Mr Pearson's speech came as the Royal Botanic Gardens (RBG) at Kew announced its first policy statement on climate change.

RBG said it supported the view that we were experiencing global warming and action was needed to tackle climate change.

It said its interest lay in particular in areas of the world that predictions show to be most threatened by climate change, as they were often the countries with the richest and the most under-researched plant life.

In addition, said RBG, these areas included some of the poorest countries in the world, most dependent on their plants for food, and least able to take action for conservation.

The organisation said its plant scientists would continue to work to protect plants and plant habitats in other countries, with a focus on Sub-Saharan Africa, an area rich in biodiversity.

Next year's Summer Festival will be dedicated to the Mediterranean, focussing on plants that thrive in coastal areas with low water supplies, and in 2008 the organisation will increase efforts to promote public awareness and understanding of climate change.

RBG also published a study of flowering plants showing climate change was causing many species to flower earlier in the year.

Oak, rowan, box and cow parsley were all shown to be flowering nine to 15 days earlier than they did 20 years ago.
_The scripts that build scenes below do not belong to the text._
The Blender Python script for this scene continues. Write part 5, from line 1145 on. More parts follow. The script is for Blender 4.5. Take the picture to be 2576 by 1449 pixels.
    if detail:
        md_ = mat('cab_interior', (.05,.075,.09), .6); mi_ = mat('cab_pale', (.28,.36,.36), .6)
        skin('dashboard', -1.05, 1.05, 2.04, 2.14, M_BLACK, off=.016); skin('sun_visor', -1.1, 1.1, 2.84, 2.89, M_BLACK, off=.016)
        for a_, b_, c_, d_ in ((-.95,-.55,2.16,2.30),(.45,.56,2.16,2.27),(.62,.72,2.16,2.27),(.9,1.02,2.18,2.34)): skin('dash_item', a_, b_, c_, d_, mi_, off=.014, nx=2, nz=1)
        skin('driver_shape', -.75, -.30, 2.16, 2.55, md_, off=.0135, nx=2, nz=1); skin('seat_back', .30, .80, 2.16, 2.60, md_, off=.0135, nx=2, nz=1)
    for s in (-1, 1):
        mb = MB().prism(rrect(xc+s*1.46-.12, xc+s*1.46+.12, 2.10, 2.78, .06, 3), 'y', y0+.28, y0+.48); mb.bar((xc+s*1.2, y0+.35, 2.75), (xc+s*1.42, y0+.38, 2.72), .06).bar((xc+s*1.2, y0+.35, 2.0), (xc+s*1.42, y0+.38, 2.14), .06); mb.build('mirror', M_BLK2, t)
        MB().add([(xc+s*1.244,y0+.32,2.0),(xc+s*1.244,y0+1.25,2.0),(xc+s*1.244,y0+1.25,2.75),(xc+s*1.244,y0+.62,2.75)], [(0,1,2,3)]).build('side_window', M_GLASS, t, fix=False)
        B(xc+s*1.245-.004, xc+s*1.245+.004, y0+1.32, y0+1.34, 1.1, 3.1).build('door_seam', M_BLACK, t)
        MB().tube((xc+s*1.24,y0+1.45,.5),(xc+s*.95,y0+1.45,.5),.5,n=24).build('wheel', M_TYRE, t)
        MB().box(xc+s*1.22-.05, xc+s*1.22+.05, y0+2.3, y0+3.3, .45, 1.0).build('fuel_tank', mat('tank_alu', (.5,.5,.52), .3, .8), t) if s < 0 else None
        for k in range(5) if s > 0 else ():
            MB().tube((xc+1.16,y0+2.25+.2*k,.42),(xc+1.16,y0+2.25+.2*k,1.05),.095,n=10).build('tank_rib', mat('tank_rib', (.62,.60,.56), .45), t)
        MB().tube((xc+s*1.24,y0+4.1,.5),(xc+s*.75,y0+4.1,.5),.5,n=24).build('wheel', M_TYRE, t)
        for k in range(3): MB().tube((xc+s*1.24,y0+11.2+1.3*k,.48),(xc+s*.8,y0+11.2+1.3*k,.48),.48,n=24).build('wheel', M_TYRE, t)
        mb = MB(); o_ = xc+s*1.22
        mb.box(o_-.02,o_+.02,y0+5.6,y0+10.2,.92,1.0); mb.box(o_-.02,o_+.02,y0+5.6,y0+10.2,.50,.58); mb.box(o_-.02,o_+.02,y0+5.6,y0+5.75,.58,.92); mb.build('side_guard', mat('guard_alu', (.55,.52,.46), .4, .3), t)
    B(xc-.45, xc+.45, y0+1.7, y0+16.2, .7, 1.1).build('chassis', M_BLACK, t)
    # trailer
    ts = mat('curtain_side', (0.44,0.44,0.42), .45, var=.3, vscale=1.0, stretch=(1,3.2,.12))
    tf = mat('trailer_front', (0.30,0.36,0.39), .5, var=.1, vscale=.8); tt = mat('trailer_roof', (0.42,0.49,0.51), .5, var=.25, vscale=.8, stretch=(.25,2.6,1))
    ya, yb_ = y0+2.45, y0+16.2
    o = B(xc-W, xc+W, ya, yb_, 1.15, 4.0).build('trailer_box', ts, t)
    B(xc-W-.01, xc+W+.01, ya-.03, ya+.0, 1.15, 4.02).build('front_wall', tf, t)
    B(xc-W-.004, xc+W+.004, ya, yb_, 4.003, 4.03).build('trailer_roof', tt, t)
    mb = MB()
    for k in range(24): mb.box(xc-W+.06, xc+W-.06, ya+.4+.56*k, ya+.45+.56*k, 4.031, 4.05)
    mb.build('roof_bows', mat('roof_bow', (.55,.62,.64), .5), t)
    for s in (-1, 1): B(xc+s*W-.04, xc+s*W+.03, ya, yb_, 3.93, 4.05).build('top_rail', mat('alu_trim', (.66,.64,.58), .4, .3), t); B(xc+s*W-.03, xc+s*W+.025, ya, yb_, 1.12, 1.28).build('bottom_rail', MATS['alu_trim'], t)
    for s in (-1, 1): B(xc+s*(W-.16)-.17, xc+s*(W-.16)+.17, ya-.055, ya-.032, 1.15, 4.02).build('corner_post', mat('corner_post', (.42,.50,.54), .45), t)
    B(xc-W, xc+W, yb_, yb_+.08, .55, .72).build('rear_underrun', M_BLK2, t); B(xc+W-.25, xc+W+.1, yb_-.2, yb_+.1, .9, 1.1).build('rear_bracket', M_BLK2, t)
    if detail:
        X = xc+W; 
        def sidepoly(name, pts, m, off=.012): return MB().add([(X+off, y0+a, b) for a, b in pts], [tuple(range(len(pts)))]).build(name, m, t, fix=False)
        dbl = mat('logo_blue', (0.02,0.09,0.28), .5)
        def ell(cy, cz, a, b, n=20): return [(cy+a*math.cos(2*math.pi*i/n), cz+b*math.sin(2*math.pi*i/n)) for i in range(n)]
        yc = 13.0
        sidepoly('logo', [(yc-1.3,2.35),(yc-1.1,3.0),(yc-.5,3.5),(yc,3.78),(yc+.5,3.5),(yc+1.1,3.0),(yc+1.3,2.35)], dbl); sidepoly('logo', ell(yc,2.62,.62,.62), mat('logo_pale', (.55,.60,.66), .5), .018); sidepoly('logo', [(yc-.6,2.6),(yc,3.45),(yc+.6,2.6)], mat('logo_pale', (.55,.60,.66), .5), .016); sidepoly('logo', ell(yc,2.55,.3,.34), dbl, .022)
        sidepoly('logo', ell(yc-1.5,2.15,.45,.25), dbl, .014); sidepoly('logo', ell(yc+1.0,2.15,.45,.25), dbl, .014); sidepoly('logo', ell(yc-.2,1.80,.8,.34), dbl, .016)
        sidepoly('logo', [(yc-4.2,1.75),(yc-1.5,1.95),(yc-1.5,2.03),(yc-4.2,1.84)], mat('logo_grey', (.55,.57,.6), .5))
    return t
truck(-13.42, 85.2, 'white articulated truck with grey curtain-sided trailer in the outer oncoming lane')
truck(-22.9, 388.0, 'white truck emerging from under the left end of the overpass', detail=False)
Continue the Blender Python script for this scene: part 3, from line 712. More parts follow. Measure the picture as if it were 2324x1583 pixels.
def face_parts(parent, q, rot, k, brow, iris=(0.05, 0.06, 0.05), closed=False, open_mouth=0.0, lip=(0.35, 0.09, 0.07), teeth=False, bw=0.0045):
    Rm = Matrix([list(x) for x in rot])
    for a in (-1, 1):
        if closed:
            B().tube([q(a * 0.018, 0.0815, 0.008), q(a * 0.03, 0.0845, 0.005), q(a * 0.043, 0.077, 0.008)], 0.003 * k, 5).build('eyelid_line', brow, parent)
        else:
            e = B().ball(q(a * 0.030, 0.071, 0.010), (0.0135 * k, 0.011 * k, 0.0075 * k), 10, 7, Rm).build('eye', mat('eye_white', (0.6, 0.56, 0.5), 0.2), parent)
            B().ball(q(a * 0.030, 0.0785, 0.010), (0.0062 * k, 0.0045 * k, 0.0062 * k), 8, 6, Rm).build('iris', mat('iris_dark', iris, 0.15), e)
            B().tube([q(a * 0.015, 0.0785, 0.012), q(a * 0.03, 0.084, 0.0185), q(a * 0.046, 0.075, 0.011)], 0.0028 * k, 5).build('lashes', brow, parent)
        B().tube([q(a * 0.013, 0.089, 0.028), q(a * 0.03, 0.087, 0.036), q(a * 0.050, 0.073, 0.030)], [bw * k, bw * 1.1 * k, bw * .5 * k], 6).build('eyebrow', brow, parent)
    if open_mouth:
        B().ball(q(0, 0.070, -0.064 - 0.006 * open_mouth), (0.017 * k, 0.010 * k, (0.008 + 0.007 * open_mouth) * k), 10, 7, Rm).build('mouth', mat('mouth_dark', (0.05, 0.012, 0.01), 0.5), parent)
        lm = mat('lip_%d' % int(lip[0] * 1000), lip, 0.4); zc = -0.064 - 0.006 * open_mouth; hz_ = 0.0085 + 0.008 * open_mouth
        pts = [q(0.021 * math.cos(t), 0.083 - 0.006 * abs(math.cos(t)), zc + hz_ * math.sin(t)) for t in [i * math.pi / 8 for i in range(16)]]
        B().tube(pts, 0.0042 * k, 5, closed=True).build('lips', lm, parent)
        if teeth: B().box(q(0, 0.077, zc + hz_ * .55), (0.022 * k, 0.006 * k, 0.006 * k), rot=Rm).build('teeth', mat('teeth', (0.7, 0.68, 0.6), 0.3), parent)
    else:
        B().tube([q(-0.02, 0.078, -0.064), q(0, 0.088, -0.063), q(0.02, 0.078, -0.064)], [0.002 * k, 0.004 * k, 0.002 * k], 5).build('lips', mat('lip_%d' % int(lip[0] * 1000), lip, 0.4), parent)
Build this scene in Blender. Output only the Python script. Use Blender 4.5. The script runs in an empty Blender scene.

Only the horse chestnut showed no change since the 1950s.

"This study does not prove climate change, but it does demonstrate the effect that milder winters and warmer summers are having on a range of plants at Kew. "It provides hard evidence to support more casual observations of staff," said Dr Nigel Taylor, head of horticulture and public education at Kew.

The environmental campaign group Friends of the Earth said there were lots of ways gardeners could help fight climate change.

As well as using a water butt to collect rainwater and composting waste instead of sending it to landfill sites, they could avoid energy draining items like patio heaters.

The group's director, Tony Juniper, said: "Gardeners can be green-minded as well as green-fingered by gardening in an environmentally-friendly way, and urging their MPs to back calls for a new law to tackle climate change."